Chegados ao país como refugiados e hoje com a situação legalizada, os professores Hussam Alset, de língua árabe, e George Azarm, de inglês e literatura, têm certeza de que o melhor lugar para se aprender uma língua é mesmo na escola. Há um ano e 10 meses em BH, Hussam revela que falava um pouco de português e, pela conversa, mostra que o banco da sala de aula, o tempo de aprendizagem e a coragem são perfeitos aliados nessa caminhada.
A equipe de professores do intermediário, em três módulos, é formada por Paula Serelle Macedo (língua), Bráulio Silva Chaves (cultura e sociedade) e Ana Paulo Costa (produção textual). Já no básico, trabalham Guilherme Dávila Hurtado e Marcos Fábio Cardoso de Faria (língua), Júnia Moreira da Cruz (produção textual) e Neyuri Watanabe (cultura e sociedade).
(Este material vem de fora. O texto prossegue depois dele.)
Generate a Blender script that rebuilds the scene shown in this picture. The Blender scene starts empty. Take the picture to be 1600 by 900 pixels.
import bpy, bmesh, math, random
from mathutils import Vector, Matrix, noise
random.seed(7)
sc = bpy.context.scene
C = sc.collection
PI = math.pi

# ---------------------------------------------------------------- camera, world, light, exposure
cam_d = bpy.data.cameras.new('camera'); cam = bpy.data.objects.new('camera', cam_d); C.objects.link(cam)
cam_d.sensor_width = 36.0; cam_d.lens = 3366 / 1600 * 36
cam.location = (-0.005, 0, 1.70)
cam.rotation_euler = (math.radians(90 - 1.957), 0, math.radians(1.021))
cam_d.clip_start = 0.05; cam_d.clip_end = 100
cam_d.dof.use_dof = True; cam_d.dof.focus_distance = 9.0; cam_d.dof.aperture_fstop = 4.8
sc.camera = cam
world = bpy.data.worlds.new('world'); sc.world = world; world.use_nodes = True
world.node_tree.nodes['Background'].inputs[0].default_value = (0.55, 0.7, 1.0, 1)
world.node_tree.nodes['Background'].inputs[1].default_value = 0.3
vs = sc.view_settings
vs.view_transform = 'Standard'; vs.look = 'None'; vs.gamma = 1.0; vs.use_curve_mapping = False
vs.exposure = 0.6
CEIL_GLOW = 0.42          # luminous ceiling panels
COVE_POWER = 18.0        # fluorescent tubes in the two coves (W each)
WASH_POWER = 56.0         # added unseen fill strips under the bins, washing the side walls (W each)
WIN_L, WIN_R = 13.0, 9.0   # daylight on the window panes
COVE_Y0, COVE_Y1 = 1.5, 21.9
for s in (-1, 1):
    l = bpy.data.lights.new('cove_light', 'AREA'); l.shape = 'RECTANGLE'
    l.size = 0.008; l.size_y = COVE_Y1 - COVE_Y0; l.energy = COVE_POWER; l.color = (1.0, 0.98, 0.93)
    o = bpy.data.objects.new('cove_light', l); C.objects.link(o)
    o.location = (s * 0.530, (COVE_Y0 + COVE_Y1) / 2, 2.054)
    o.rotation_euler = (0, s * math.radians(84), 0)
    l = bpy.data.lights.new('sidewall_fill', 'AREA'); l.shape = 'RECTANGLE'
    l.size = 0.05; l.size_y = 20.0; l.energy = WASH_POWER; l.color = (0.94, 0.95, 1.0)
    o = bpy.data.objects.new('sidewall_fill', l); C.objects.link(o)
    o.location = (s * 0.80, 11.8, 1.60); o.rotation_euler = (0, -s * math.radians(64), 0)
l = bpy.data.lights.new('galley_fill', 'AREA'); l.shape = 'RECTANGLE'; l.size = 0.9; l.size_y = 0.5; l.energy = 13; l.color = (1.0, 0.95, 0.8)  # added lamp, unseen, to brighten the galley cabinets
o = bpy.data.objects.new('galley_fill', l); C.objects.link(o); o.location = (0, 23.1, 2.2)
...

ESPECIALISTAS De acordo com o Cefet, que ofereceu uma turma para iniciantes no ano passado, as aulas são conduzidas por bolsistas do curso de Letras, alunos de pós-graduação em estudos de linguagens e professores do Departamento de Ciências Sociais e Filosofia, todos acompanhados por especialistas da área de Português como Língua Estrangeira do grupo de pesquisa InforTec. Para o primeiro semestre de 2017, foram formadas duas turmas, sendo uma para os alunos que já participaram do curso em 2016 e outra para novos, que, para matrícula, tiveram que informar o número da Carteira de Identidade de Estrangeiro (CIE) e outros dados pessoais.
Ainda de acordo com o Cefet, o curso busca oferecer uma abordagem comunicativa intercultural, com foco “no letramento (domínio do idioma nos usos sociais) crítico e na visão de língua como cultura”. A capacitação também oferece a possibilidade de contato com o meio acadêmico brasileiro e ampliação dos conhecimentos do imigrante sobre a formação da sociedade brasileira, preparando para a comunicação no mundo do trabalho. As aulas vão das 13h30 às 17h45 e terminam em 24 de julho.